**Data section**
-- BEGIN --
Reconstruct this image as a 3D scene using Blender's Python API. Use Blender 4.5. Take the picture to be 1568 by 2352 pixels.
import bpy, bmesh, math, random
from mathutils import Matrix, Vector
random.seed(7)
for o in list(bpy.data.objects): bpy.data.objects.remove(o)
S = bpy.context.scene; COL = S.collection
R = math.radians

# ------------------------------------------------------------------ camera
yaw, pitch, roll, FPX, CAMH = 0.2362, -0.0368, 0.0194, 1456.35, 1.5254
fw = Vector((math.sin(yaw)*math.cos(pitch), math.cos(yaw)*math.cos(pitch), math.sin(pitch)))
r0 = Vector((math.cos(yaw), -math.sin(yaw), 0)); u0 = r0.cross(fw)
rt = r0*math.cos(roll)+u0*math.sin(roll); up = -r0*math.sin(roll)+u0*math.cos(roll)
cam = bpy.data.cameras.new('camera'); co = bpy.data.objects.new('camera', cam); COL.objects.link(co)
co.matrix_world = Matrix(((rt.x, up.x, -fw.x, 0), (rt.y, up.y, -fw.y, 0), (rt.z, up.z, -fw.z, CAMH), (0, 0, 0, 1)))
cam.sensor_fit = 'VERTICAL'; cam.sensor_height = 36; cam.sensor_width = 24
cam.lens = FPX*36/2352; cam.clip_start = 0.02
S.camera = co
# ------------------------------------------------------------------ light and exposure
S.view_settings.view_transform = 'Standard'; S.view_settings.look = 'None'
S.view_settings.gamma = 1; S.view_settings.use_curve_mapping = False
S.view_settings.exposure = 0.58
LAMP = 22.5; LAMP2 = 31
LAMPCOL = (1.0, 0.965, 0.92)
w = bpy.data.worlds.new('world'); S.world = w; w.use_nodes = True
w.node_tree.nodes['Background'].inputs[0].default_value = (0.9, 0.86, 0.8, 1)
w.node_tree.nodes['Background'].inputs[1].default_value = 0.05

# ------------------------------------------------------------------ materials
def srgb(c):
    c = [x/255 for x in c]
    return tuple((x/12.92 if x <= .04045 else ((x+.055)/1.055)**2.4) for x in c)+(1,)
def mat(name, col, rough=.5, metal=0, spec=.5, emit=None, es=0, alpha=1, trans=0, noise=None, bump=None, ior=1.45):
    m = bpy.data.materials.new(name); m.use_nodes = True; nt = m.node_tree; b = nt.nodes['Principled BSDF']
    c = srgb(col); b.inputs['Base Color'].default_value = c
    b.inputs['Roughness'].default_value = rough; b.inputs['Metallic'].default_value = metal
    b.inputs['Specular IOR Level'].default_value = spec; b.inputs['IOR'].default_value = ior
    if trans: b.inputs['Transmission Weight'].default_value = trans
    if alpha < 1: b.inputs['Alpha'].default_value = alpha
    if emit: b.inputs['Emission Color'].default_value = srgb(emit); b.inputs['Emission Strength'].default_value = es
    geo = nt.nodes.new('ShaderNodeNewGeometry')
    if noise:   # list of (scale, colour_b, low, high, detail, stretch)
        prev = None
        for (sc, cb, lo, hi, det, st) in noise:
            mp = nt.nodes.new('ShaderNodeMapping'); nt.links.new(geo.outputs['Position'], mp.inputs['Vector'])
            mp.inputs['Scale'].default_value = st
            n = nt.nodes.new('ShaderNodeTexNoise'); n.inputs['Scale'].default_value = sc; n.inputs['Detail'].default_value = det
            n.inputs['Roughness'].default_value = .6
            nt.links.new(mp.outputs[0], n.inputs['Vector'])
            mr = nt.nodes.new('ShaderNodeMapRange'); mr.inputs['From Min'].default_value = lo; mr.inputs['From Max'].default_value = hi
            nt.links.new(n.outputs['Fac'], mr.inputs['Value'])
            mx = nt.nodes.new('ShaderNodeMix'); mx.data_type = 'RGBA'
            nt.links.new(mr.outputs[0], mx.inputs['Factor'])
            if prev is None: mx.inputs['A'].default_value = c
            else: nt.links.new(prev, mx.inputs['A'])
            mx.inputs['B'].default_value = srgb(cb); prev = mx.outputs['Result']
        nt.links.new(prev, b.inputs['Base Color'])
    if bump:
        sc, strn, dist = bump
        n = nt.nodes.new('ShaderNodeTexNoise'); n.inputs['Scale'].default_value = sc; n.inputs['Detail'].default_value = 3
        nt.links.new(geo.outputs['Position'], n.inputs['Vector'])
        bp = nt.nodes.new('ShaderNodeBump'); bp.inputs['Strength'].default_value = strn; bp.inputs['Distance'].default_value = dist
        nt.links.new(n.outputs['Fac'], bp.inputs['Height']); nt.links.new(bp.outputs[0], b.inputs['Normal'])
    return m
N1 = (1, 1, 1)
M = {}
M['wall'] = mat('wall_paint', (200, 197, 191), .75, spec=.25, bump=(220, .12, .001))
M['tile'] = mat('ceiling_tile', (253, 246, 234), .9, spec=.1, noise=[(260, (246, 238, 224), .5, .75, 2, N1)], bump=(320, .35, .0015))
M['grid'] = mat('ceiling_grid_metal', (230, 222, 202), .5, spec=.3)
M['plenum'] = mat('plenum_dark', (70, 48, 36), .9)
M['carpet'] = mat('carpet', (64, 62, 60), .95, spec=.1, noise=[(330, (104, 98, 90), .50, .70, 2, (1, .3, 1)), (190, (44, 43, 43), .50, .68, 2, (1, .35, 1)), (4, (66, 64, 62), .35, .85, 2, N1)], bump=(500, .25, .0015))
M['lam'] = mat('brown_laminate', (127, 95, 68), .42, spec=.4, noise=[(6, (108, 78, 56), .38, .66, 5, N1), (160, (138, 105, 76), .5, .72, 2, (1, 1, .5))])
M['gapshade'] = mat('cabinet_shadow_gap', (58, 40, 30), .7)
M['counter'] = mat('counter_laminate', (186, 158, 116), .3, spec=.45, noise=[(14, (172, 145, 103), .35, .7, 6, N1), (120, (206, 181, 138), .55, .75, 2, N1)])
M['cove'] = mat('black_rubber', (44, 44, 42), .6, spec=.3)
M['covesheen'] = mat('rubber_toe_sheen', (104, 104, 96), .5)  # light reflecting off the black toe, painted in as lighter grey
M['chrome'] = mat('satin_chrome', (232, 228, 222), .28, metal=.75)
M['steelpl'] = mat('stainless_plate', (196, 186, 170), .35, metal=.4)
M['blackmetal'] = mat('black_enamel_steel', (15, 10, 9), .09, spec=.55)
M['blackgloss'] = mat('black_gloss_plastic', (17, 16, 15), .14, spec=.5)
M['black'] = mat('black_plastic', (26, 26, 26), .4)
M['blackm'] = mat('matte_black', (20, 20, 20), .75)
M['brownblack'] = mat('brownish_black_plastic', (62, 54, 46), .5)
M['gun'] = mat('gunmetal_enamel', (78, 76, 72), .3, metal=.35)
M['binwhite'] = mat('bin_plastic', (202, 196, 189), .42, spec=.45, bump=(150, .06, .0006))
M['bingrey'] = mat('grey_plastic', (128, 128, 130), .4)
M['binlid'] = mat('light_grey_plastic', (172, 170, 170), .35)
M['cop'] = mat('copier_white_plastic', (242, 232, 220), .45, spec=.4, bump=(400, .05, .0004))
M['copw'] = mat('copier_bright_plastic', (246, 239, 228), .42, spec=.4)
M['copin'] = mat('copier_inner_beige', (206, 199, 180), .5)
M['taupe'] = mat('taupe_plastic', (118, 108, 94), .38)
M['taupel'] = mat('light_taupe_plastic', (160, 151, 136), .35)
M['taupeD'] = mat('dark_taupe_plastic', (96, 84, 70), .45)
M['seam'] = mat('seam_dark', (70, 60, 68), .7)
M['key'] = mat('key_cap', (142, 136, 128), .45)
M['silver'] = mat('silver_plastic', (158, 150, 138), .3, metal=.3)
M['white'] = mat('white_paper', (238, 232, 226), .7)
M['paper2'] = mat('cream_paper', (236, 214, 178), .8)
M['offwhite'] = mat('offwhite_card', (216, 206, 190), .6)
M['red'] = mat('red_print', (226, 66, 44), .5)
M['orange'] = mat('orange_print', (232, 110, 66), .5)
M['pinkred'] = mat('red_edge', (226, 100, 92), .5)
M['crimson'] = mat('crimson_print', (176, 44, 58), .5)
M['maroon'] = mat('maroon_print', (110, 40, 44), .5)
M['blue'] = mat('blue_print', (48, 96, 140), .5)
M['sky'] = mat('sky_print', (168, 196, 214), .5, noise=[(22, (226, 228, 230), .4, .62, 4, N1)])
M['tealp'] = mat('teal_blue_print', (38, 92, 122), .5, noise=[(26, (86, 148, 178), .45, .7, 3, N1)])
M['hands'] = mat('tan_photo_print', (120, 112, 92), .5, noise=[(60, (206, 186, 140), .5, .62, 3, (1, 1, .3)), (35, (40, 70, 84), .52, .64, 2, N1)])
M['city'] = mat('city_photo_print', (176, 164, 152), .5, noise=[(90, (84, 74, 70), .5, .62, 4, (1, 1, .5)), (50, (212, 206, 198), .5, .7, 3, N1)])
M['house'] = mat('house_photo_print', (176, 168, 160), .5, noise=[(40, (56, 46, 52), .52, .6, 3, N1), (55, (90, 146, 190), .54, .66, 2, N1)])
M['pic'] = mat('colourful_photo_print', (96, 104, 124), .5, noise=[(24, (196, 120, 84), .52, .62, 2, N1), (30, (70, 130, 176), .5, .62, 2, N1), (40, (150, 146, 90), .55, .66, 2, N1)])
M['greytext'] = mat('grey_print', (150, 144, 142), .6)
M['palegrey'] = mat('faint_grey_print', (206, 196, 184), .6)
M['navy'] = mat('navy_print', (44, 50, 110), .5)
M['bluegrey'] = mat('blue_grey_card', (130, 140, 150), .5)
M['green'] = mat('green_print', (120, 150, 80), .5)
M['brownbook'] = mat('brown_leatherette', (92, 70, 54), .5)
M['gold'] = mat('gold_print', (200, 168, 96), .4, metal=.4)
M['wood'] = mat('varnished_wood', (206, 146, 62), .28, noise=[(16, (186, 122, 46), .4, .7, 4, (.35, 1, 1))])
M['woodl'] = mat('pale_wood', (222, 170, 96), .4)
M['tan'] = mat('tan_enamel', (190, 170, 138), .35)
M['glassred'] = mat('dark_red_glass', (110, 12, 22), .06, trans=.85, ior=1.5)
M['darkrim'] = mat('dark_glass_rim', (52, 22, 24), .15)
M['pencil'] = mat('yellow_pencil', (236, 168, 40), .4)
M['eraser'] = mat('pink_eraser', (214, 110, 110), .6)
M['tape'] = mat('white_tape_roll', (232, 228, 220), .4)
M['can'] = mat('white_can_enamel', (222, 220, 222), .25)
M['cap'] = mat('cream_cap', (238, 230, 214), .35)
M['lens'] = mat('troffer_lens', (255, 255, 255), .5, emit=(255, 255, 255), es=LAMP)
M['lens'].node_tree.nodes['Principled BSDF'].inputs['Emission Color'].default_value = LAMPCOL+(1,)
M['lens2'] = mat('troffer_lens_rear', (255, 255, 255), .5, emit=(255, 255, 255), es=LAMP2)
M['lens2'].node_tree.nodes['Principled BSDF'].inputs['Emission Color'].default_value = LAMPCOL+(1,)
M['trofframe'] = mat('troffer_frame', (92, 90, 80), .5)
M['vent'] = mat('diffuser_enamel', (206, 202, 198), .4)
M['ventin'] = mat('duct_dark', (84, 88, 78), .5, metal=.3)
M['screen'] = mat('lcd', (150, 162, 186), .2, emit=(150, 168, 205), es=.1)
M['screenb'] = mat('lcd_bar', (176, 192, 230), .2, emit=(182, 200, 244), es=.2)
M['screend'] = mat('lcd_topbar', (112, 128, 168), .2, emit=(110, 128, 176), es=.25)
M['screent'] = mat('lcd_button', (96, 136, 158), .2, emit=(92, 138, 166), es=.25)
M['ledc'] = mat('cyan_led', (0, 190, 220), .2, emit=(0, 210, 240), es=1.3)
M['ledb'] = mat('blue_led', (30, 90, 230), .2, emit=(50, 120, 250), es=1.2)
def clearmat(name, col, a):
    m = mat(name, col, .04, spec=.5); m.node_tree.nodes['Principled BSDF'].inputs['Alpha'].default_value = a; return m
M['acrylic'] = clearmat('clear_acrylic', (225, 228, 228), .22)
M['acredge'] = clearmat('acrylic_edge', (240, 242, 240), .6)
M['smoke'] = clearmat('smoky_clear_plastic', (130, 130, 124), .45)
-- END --
**Task goal**
From the first line of the data through the line with "R = math.radians", quote each line exactly and add nothing else.

**Expected answer**
Reconstruct this image as a 3D scene using Blender's Python API. Use Blender 4.5. Take the picture to be 1568 by 2352 pixels.
import bpy, bmesh, math, random
from mathutils import Matrix, Vector
random.seed(7)
for o in list(bpy.data.objects): bpy.data.objects.remove(o)
S = bpy.context.scene; COL = S.collection
R = math.radians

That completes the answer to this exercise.